There is, of course, no guarantee of how long you'll live. But one thing is definite -- if you claim benefits early, the monthly Social Security you receive will be smaller than if you'd waited. 

3. Living in a state where your Social Security benefits are taxed

Social Security benefits sometimes are taxed at the federal level, but only if your countable income exceeds $25,000 if you're single or $32,000 if you file taxes as married filing jointly. Countable income equals half your Social Security benefits, taxable non-Social Security income such as 401(k) withdrawals, and some tax-free income.

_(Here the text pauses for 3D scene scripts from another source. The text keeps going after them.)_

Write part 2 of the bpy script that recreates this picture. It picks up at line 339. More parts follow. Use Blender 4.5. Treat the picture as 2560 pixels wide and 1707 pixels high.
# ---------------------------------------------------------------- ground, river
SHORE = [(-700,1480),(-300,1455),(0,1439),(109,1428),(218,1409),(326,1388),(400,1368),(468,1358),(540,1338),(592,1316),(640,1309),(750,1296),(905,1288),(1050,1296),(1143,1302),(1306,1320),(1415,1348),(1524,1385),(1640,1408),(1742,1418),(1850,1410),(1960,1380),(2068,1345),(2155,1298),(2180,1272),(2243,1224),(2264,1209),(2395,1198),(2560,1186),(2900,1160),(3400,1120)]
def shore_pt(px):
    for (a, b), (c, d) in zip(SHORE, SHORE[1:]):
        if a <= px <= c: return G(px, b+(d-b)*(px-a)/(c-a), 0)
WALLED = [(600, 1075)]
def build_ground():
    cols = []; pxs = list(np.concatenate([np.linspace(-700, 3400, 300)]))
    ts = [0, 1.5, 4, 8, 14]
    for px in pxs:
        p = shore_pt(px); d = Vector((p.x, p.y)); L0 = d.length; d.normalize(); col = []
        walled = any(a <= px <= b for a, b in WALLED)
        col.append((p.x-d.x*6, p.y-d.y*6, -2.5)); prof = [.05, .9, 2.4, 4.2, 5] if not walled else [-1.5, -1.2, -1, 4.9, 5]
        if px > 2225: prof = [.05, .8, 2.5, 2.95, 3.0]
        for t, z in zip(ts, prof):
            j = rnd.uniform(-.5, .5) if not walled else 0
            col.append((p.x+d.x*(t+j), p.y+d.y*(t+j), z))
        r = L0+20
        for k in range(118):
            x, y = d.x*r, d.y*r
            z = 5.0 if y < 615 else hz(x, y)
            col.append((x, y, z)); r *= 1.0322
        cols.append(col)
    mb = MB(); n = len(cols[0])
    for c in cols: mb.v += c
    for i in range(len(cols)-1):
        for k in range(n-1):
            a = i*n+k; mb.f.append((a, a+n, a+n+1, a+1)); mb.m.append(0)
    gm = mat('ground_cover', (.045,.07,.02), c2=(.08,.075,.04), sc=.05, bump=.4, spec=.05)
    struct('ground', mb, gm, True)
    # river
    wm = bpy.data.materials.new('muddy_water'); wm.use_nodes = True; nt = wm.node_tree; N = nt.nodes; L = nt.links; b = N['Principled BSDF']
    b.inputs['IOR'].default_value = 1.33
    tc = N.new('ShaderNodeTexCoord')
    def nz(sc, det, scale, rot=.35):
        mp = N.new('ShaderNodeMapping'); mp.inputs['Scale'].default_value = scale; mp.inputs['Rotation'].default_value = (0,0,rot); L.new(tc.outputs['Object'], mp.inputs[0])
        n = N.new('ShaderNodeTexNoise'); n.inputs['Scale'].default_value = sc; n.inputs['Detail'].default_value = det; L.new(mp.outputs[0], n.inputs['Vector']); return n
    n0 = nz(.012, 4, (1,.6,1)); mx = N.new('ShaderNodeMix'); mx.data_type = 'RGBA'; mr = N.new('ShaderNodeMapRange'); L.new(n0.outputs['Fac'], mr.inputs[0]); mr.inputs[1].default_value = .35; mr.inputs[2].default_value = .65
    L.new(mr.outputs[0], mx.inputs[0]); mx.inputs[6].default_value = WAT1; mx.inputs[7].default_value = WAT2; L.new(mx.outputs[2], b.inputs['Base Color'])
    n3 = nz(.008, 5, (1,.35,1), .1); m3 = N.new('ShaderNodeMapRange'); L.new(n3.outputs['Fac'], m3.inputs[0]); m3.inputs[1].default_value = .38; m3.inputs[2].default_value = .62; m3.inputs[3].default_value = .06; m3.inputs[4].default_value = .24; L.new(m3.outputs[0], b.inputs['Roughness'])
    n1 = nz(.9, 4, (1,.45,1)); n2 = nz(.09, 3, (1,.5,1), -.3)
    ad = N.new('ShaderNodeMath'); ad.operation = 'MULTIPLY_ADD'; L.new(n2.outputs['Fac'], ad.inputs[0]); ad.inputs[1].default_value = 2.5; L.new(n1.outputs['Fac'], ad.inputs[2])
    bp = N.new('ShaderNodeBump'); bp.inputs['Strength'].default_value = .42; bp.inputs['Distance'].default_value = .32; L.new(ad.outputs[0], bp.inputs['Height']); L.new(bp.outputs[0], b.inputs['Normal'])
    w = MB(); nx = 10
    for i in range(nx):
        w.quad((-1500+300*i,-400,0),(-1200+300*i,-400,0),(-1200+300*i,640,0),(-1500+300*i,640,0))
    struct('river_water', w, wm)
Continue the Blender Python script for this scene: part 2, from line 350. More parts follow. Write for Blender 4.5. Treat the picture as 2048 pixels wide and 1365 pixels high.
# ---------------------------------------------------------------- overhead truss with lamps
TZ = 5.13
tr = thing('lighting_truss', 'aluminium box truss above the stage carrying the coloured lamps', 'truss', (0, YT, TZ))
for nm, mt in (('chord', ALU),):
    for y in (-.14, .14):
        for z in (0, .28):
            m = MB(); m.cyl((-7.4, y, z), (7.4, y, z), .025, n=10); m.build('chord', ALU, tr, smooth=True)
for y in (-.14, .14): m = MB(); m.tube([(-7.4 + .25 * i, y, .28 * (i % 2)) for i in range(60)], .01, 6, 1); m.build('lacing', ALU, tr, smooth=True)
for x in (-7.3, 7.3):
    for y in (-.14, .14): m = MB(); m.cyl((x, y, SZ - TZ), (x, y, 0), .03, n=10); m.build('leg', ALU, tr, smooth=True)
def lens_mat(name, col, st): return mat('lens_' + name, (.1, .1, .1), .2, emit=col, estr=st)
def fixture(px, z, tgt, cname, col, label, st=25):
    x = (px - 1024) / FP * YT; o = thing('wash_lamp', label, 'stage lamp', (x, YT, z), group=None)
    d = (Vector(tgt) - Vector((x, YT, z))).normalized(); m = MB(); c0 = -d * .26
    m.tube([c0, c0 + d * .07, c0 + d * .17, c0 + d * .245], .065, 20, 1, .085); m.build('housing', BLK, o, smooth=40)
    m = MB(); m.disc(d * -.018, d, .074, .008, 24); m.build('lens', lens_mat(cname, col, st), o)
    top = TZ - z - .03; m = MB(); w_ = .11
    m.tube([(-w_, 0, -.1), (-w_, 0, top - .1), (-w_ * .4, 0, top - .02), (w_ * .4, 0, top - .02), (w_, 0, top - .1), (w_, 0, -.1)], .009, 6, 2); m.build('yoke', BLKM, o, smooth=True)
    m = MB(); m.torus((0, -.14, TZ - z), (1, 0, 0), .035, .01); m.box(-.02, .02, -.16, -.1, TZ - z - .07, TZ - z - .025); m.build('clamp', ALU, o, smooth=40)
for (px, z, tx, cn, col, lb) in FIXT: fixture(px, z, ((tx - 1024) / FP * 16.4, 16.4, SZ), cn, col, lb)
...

If benefits are taxed by the federal government, this happens no matter where you live, but only between 50% and 85% of your benefits end up being taxed, depending on earnings. 

However, it may not just be federal taxes you need to worry about. There are 13 states that tax Social Security benefits: Colorado, Connecticut, Kansas, Minnesota, Missouri, Montana, Nebraska, New Mexico, North Dakota, Rhode Island, Utah, Vermont, and West Virginia. Rules differ by state regarding how much income you need to earn for benefits to be taxable. But if you live in one of these states and you're subject to tax, the amount of benefits you receive will be smaller. 

While moving to avoid Social Security tax may not make sense for your situation, if you're struggling to live on your benefits, you may want to look into areas with a low cost of living where you won't have to worry about a state government taking part of your hard-earned Social Security income. 

Make sure to understand your Social Security benefits

Sometimes, there's not much you can do about your benefits being made smaller. If you're forced into retirement at 62 and don't have savings, you may have no choice but to claim benefits early. But it's important to understand how much your decision can reduce Social Security income -- especially if you'll be counting on benefits to provide the bulk of your support as a senior.